Bitcoin (BTC) has dropped about 2% over the last 24 hours and is once again below $27,000 as investors continue to consider the effects of the U.S. debt ceiling agreement and last Friday’s strong jobs report.

At the time of writing, Bitcoin was changing hands at $26,672. On-chain analytics firm Glassnode notes that nearly 780,000 Bitcoins, or the equivalent of 4.6% of the circulating supply, have been acquired at a current spot price of nearly $26,800.

Glassnode adds that with such large swathes of Bitcoin concentrated within a tight price range, a move in either direction would send a significant amount of coins into a position of profit or loss, highlighting the acute sensitivity of this price range.

Thus, if the Bitcoin price declines below the aforementioned price range, 780,000 BTC could be at risk of entering a position of loss on their holdings.

Bitcoin supply dominance sees dramatic shift

Glassnode observes that the dominance of the Bitcoin supply has seen a dramatic shift over the last two years.

It notes that U.S. entities are now holding 11% less BTC than they were in June 2022, while investors active during Asian trading hours have picked up 9.9%. It adds that this remains a distinct reversal from the 2020-2021 bull cycle.

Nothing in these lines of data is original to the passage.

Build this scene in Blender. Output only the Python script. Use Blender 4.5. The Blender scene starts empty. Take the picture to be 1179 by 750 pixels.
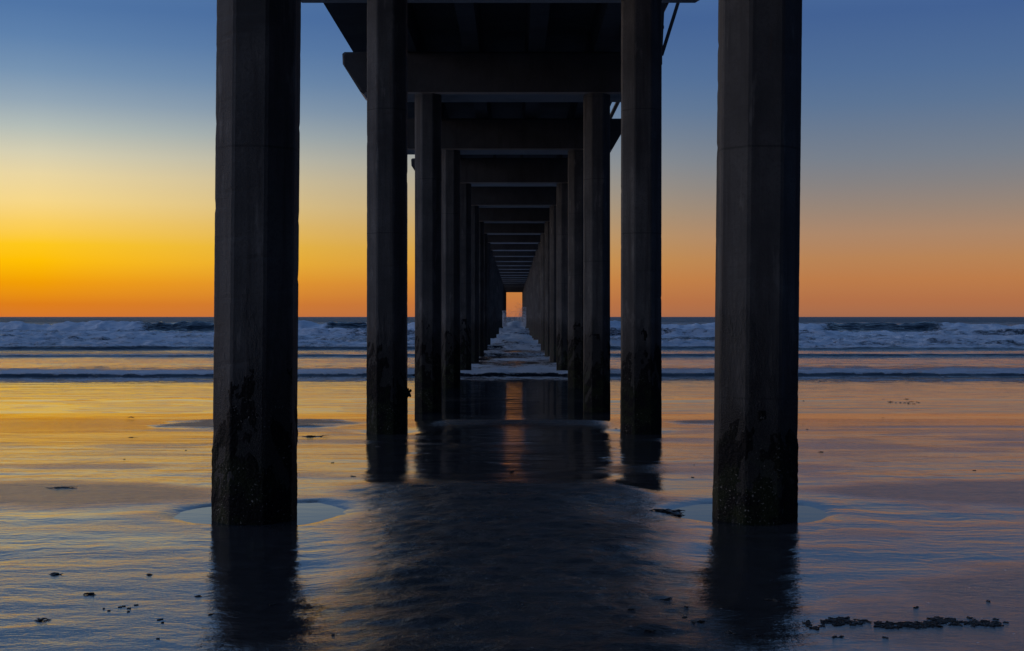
import bpy, bmesh, math, random
import numpy as np
from mathutils import Vector
random.seed(7)
scene = bpy.context.scene
col = scene.collection
R = math.radians

# ------------------------------------------------------------------ measures
EYE = 1.49            # eye height above the sand at the first piles
S = 9.2               # spacing of the bents
NB = 27               # bents seen
WL = -0.63            # still water level
CAP_B = EYE + 4.96    # underside of the cap beams
CAP_T = EYE + 5.90
SLAB_B = EYE + 6.46
SLAB_T = EYE + 6.95
AP = 0.288            # octagon apothem of a pile
CAPS_W = 1.1

# ------------------------------------------------------------------ helpers
def link(name, me, mat=None, parent=None, smooth=False):
    o = bpy.data.objects.new(name, me); col.objects.link(o)
    if mat: me.materials.append(mat)
    if parent: o.parent = parent
    if smooth:
        me.polygons.foreach_set('use_smooth', [True]*len(me.polygons))
    return o

def from_bm(name, bm, mat, parent=None, smooth=False):
    me = bpy.data.meshes.new(name); bm.normal_update(); bm.to_mesh(me); bm.free()
    return link(name, me, mat, parent, smooth)

def tag(o, label=None, cat=None, group=None, kind=None):
    if label: o['label'] = label
    if cat: o['category'] = cat
    if group: o['group'] = group
    if kind: o['kind'] = kind

def hash2(ix, iy, seed):
    n = (ix.astype(np.int64)*374761393 + iy.astype(np.int64)*668265263 + seed*1442695041) & 0xffffffff
    n = ((n ^ (n >> 13)) * 1274126177) & 0xffffffff
    n = (n ^ (n >> 16)) & 0xffffffff
    return n/4294967295.0

def vnoise(x, y, seed=0):
    x = np.asarray(x, float); y = np.asarray(y, float)
    x, y = np.broadcast_arrays(x, y)
    ix = np.floor(x); iy = np.floor(y); fx = x-ix; fy = y-iy
    fx = fx*fx*fx*(fx*(fx*6-15)+10); fy = fy*fy*fy*(fy*(fy*6-15)+10)
    a = hash2(ix, iy, seed); b = hash2(ix+1, iy, seed); c = hash2(ix, iy+1, seed); d = hash2(ix+1, iy+1, seed)
    return (a*(1-fx)+b*fx)*(1-fy)+(c*(1-fx)+d*fx)*fy

def fbm(x, y, seed=0, oct=4):
    t = 0; amp = .5; s = 0
    for i in range(oct):
        t = t+amp*vnoise(x, y, seed+i*17); s += amp
        x = np.asarray(x)*2.03+3.1; y = np.asarray(y)*2.03+1.7; amp *= .5
    return t/s*2-1           # about -1..1

def sstep(a, b, x):
    t = np.clip((x-a)/(b-a), 0, 1); return t*t*(3-2*t)

def grid_mesh(name, X, Y, Z, attrs=None):
    nr, nc = X.shape
    me = bpy.data.meshes.new(name)
    me.vertices.add(nr*nc)
    me.vertices.foreach_set('co', np.stack([X, Y, Z], -1).astype(np.float32).ravel())
    i = np.arange(nr*nc).reshape(nr, nc)
    q = np.stack([i[:-1, :-1], i[:-1, 1:], i[1:, 1:], i[1:, :-1]], -1).reshape(-1, 4)
    me.loops.add(q.size); me.loops.foreach_set('vertex_index', q.ravel().astype(np.int32))
    me.polygons.add(len(q))
    me.polygons.foreach_set('loop_start', (np.arange(len(q))*4).astype(np.int32))
    me.polygons.foreach_set('loop_total', np.full(len(q), 4, np.int32))
    me.polygons.foreach_set('use_smooth', np.ones(len(q), bool))
    for k, v in (attrs or {}).items():
        a = me.attributes.new(k, 'FLOAT', 'POINT')
        a.data.foreach_set('value', v.astype(np.float32).ravel())
    me.update(calc_edges=True); me.validate()
    return me

# ------------------------------------------------------------------ node helpers
class NT:
    def __init__(s, nt): s.nt = nt
    def n(s, t, **kw):
        nd = s.nt.nodes.new(t)
        for k, v in kw.items():
            if k == 'inp':
                for kk, vv in v.items():
                    if isinstance(vv, bpy.types.NodeSocket): s.nt.links.new(vv, nd.inputs[kk])
                    else: nd.inputs[kk].default_value = vv
            else: setattr(nd, k, v)
        return nd
    def m(s, op, a, b=0.0, c=0.0, clamp=False):
        nd = s.nt.nodes.new('ShaderNodeMath'); nd.operation = op; nd.use_clamp = clamp
        for i, v in enumerate((a, b, c)):
            if isinstance(v, bpy.types.NodeSocket): s.nt.links.new(v, nd.inputs[i])
            else: nd.inputs[i].default_value = v
        return nd.outputs[0]
    def mr(s, v, a, b, c=0.0, d=1.0, smooth=False):
        nd = s.nt.nodes.new('ShaderNodeMapRange'); nd.clamp = True
        if smooth: nd.interpolation_type = 'SMOOTHSTEP'
        for i, x in enumerate((v, a, b, c, d)):
            if isinstance(x, bpy.types.NodeSocket): s.nt.links.new(x, nd.inputs[i])
            else: nd.inputs[i].default_value = x
        return nd.outputs[0]
    def mix(s, f, a, b):
        nd = s.nt.nodes.new('ShaderNodeMix'); nd.data_type = 'RGBA'
        for k, v in ((0, f), (6, a), (7, b)):
            if isinstance(v, bpy.types.NodeSocket): s.nt.links.new(v, nd.inputs[k])
            else: nd.inputs[k].default_value = v
        return nd.outputs[2]
    def noise(s, vec, scale, detail=4, rough=.55, sc3=None):
        if sc3:
            mp = s.nt.nodes.new('ShaderNodeMapping'); mp.inputs['Scale'].default_value = sc3
            s.nt.links.new(vec, mp.inputs['Vector']); vec = mp.outputs[0]
        nd = s.nt.nodes.new('ShaderNodeTexNoise')
        s.nt.links.new(vec, nd.inputs['Vector'])
        nd.inputs['Scale'].default_value = scale; nd.inputs['Detail'].default_value = detail
        nd.inputs['Roughness'].default_value = rough
        return nd.outputs['Fac']

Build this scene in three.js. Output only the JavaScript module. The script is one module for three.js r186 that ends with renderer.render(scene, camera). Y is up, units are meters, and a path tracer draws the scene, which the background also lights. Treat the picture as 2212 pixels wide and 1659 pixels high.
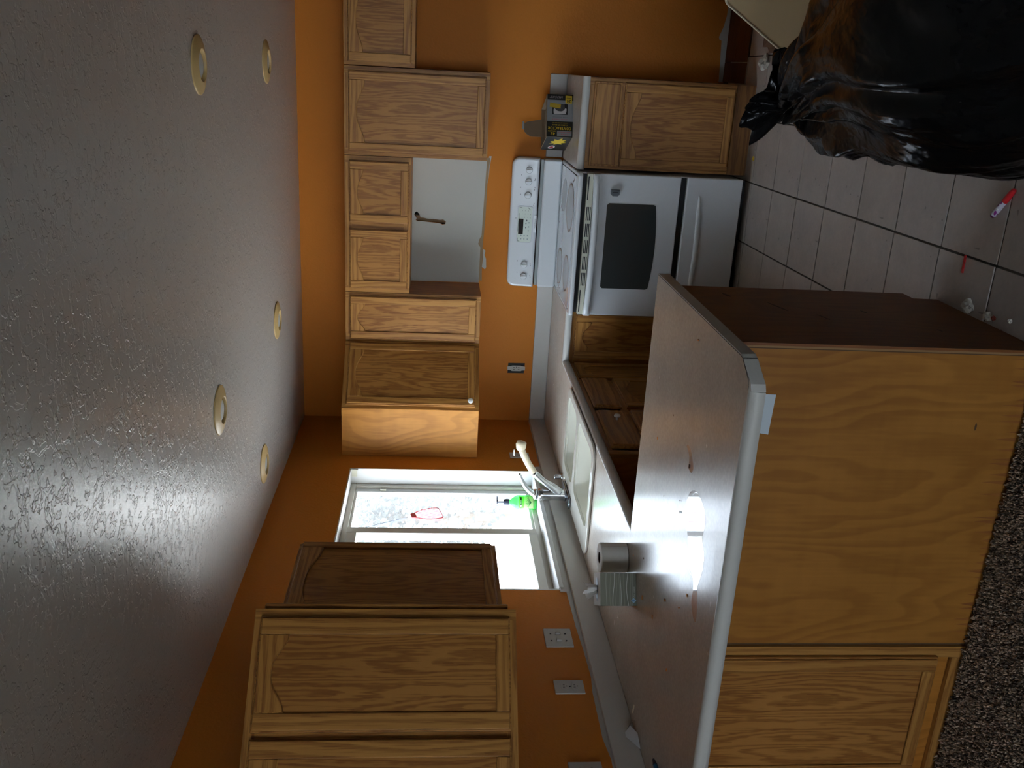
import * as THREE from 'three';
import { RoundedBoxGeometry } from 'three/addons/geometries/RoundedBoxGeometry.js';
import { mergeGeometries, mergeVertices } from 'three/addons/utils/BufferGeometryUtils.js';

// ---------------------------------------------------------------- camera, sky, sun, exposure
const scene = new THREE.Scene();
const FOCAL = 1962.366;                                    // pixels, for the 2212 x 1659 frame
const camera = new THREE.PerspectiveCamera(2 * Math.atan(1659 / 2 / FOCAL) * 180 / Math.PI, 2212 / 1659, 0.05, 200);
{
  // the photograph was taken with the phone turned on its side: the picture's left is up
  const rad = Math.PI / 180, yaw = 19.417223 * rad, pitch = -5.069641 * rad, roll = 1.447564 * rad;
  const f = new THREE.Vector3(-Math.sin(yaw) * Math.cos(pitch), Math.sin(pitch), -Math.cos(yaw) * Math.cos(pitch));
  const r0 = new THREE.Vector3().crossVectors(f, new THREE.Vector3(0, 1, 0)).normalize(), u0 = new THREE.Vector3().crossVectors(r0, f);
  const r = r0.clone().multiplyScalar(Math.cos(roll)).addScaledVector(u0, Math.sin(roll)), u = u0.clone().multiplyScalar(Math.cos(roll)).addScaledVector(r0, -Math.sin(roll));
  camera.position.set(2.172335, 1.644527, 5.460843);
  camera.quaternion.setFromRotationMatrix(new THREE.Matrix4().makeBasis(u.clone().negate(), r, f.clone().negate()));
}
scene.add(camera);
scene.background = new THREE.Color().setRGB(0.82, 0.955, 1.12);   // bright overcast sky
scene.backgroundIntensity = 9.5;
const sun = new THREE.DirectionalLight(new THREE.Color().setRGB(1, 0.95, 0.86), 26);   // thin sun from behind the house, on the yard only
sun.position.set(9, 22, -10); sun.target.position.set(-8, 0, -12); sun.castShadow = true; sun.shadow.mapSize.set(2048, 2048);
Object.assign(sun.shadow.camera, { left: -30, right: 30, top: 30, bottom: -30, near: 1, far: 80 });
scene.add(sun, sun.target);
const renderer = new THREE.WebGLRenderer({ antialias: true });
renderer.toneMapping = THREE.LinearToneMapping;
renderer.toneMappingExposure = 1;
renderer.shadowMap.enabled = true;

// ---------------------------------------------------------------- numbers
const HC = 0.912, H = 2.443, UB = 1.37, UT = 2.148;       // worktop, ceiling, wall cabinets' bottom and top
let seed = 20240611;
const rnd = () => { seed = (seed * 1664525 + 1013904223) >>> 0; return seed / 4294967296; };
const rr = (a, b) => a + (b - a) * rnd();
const hash = (x, y, s) => { let h = (x * 374761393 + y * 668265263 + s * 974711) | 0; h = Math.imul(h ^ (h >>> 13), 1274126177); h ^= h >>> 16; return (h >>> 0) / 4294967296; };
const sm = (t) => t * t * (3 - 2 * t), lerp = (a, b, t) => a + (b - a) * t, clamp = (x, a = 0, b = 1) => Math.min(b, Math.max(a, x));
const smooth = (a, b, x) => sm(clamp((x - a) / (b - a)));
function vn(x, y, px, py, s) {                            // periodic value noise
  const ix = Math.floor(x), iy = Math.floor(y), fx = sm(x - ix), fy = sm(y - iy), m = (a, p) => ((a % p) + p) % p;
  const a = m(ix, px), b = m(ix + 1, px), c = m(iy, py), d = m(iy + 1, py);
  return lerp(lerp(hash(a, c, s), hash(b, c, s), fx), lerp(hash(a, d, s), hash(b, d, s), fx), fy);
}
function fbm(x, y, px, py, s, n = 4) { let v = 0, a = 0.5, t = 0; for (let i = 0; i < n; i++) { v += a * vn(x, y, px, py, s + i * 17); t += a; a *= 0.5; x *= 2; y *= 2; px *= 2; py *= 2; } return v / t; }

// ---------------------------------------------------------------- textures
function tex(w, h, tw, th, fn, srgb = true) {
  const d = new Uint8Array(w * h * 4);
  for (let j = 0; j < h; j++) for (let i = 0; i < w; i++) {
    const c = fn((i + 0.5) / w, (j + 0.5) / h, i, j), k = (j * w + i) * 4;
    if (typeof c === 'number') d[k] = d[k + 1] = d[k + 2] = clamp(c) * 255; else { d[k] = clamp(c[0]) * 255; d[k + 1] = clamp(c[1]) * 255; d[k + 2] = clamp(c[2]) * 255; }
    d[k + 3] = 255;
  }
  const t = new THREE.DataTexture(d, w, h, THREE.RGBAFormat);
  t.wrapS = t.wrapT = THREE.RepeatWrapping; t.magFilter = THREE.LinearFilter; t.minFilter = THREE.LinearMipmapLinearFilter; t.generateMipmaps = true;
  if (srgb) t.colorSpace = THREE.SRGBColorSpace;
  t.repeat.set(1 / tw, 1 / th); t.needsUpdate = true; return t;
}
const mix3 = (a, b, t) => [lerp(a[0], b[0], t), lerp(a[1], b[1], t), lerp(a[2], b[2], t)];
const hex = (h) => [(h >> 16 & 255) / 255, (h >> 8 & 255) / 255, (h & 255) / 255];
// rotary-cut oak figure (door panels): contour bands of stretched noise, with pores
const OAK_L = hex(0xb07c40), OAK_D = hex(0x7f5023);
const oakPanelMap = tex(640, 1280, 0.5, 1.0, (u, v) => {
  const w = 0.3 * fbm(u * 4, v * 2, 4, 2, 5, 2), n = fbm(u * 5 + w, v * 1, 5, 1, 11, 3) * 11.5 + 0.9 * fbm(u * 14, v * 4, 14, 4, 3, 3), q = n - Math.floor(n);
  const rag = 0.5 * (vn(u * 190, v * 16, 190, 16, 9) - 0.5) + 0.3 * (vn(u * 90, v * 40, 90, 40, 19) - 0.5);
  const band = smooth(0.3, 0.7, q + rag) * (1 - smooth(0.8, 1.05, q + rag * 0.6));
  const pore = vn(u * 320, v * 22, 320, 22, 29) > 0.76 ? 0.22 : 0;
  return mix3(OAK_L, OAK_D, clamp(0.12 + 0.6 * band + pore * (0.3 + band) + 0.35 * (vn(u * 3, v * 2, 3, 2, 41) - 0.5)));
});
// plain-sawn straight grain (stiles, rails, frames)
const oakStripMap = tex(512, 1024, 0.4, 0.9, (u, v) => {
  const n = u * 11 + 5.5 * fbm(u * 3, v * 1, 3, 1, 51, 2) + 0.5 * fbm(u * 12, v * 4, 12, 4, 53, 2), q = n - Math.floor(n);
  const rag = 0.5 * (vn(u * 200, v * 14, 200, 14, 59) - 0.5);
  const band = smooth(0.25, 0.75, q + rag) * (1 - smooth(0.82, 1.05, q + rag * 0.5)), pore = vn(u * 280, v * 18, 280, 18, 69) > 0.72 ? 0.25 : 0;
  return mix3(hex(0xb58344), hex(0x7f5024), clamp(0.06 + 0.55 * band + pore * (0.3 + band) + 0.3 * (vn(u * 5, v * 2, 5, 2, 43) - 0.5)));
});
// smooth veneer sheet (back and end panels of the peninsula, cabinet sides)
const veneerMap = tex(768, 1024, 1.1, 1.6, (u, v) => {
  const n = fbm(u * 3 + 0.4 * fbm(u * 2, v * 3, 2, 3, 73, 2), v * 1, 3, 1, 71, 3) * 17 + 1.1 * fbm(u * 16, v * 7, 16, 7, 75, 3), q = n - Math.floor(n), rag = 0.4 * (vn(u * 140, v * 30, 140, 30, 79) - 0.5);
  const band = smooth(0.2, 0.8, q + rag) * (1 - smooth(0.86, 1.02, q)), st = vn(u * 220, v * 9, 220, 9, 89), wave = fbm(u * 6, v * 60, 6, 60, 93, 2);
  return mix3(hex(0xb07834), hex(0x86541f), clamp(0.25 + 0.34 * band + 0.14 * (st - 0.5) + 0.2 * (wave - 0.5) + 0.5 * (fbm(u * 2, v * 3, 2, 3, 97, 3) - 0.5)));
});
const veneerBump = tex(256, 512, 1.1, 1.6, (u, v) => 0.5 + 0.5 * (vn(u * 256, v * 24, 256, 24, 88) - 0.5), false);
const ceilBump = tex(1800, 1800, 1.5, 1.5, (u, v) => {      // knock-down plaster: flat islands with crinkled ridges
  const w = 0.05 * fbm(u * 24, v * 24, 24, 24, 7, 2), n = fbm(u * 30 + w * 20, v * 30, 30, 30, 101, 4), m = fbm(u * 80, v * 80, 80, 80, 131, 3);
  const a = smooth(0.5, 0.525, n) * (0.5 + 0.5 * smooth(0.6, 0.62, n)), b = smooth(0.6, 0.625, m), grit = fbm(u * 260, v * 260, 260, 260, 151, 2);
  return clamp(0.15 + 0.3 * a + 0.6 * b * (0.3 + 0.7 * grit) + 0.06 * grit);
}, false);
const wallBump = tex(512, 512, 0.5, 0.5, (u, v) => fbm(u * 60, v * 60, 60, 60, 161, 3), false);
const topMap = tex(512, 512, 0.6, 0.6, (u, v) => {
  const g = fbm(u * 90, v * 90, 90, 90, 171, 3), c = fbm(u * 4, v * 4, 4, 4, 181, 3), k = 0.96 + 0.1 * (g - 0.5) + 0.07 * (c - 0.5);
  return [0.8 * k, 0.755 * k, 0.7 * k];
});
const topRough = tex(512, 512, 1.3, 1.3, (u, v) => 0.22 + 0.04 * (fbm(u * 4, v * 12, 4, 12, 191, 4) - 0.4) + 0.05 * fbm(u * 40, v * 40, 40, 40, 199, 2), false);
const tileMap = tex(512, 512, 0.62, 0.62, (u, v) => {
  const c = fbm(u * 5, v * 5, 5, 5, 211, 4), s = fbm(u * 60, v * 60, 60, 60, 221, 2), d = vn(u * 26, v * 26, 26, 26, 223) > 0.965 ? 0.8 : 1, k = (0.97 + 0.16 * (c - 0.5) + 0.05 * (s - 0.5)) * d;
  return [0.72 * k, 0.685 * k, 0.655 * k];
});
const dustMap = tex(256, 512, 1.2, 1.2, (u, v) => clamp(0.2 + 0.25 * smooth(0.5, 0.75, fbm(u * 40, v * 40, 40, 40, 231, 3)) * smooth(0.4, 0.6, fbm(u * 3, v * 3, 3, 3, 241, 3))), false);
const bagBump = tex(512, 512, 0.5, 0.5, (u, v) => 1 - Math.abs(2 * fbm(u * 9, v * 5, 9, 5, 251, 4) - 1), false);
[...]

There are also major shifts underway in stablecoins, as noted, with the USDT supply at new ATHs, while USDC and BUSD fall to multi-year lows. Glassnode says this might suggest that U.S. capital is now less active in digital assets.

The on-chain analytics firm observed considerably weaker demand since April, considering exchange on-chain flows. This is because stablecoin inflows massively offset BTC and ETH inflows in Q1.

However, a trend of larger BTC and ETH inflows (assumed sell-side) relative to stablecoins is now seen as the market corrects lower.

Glassnode concludes by saying that several undercurrents are in play, suggesting a net capital rotation and the migration of liquidity toward lower-risk digital assets.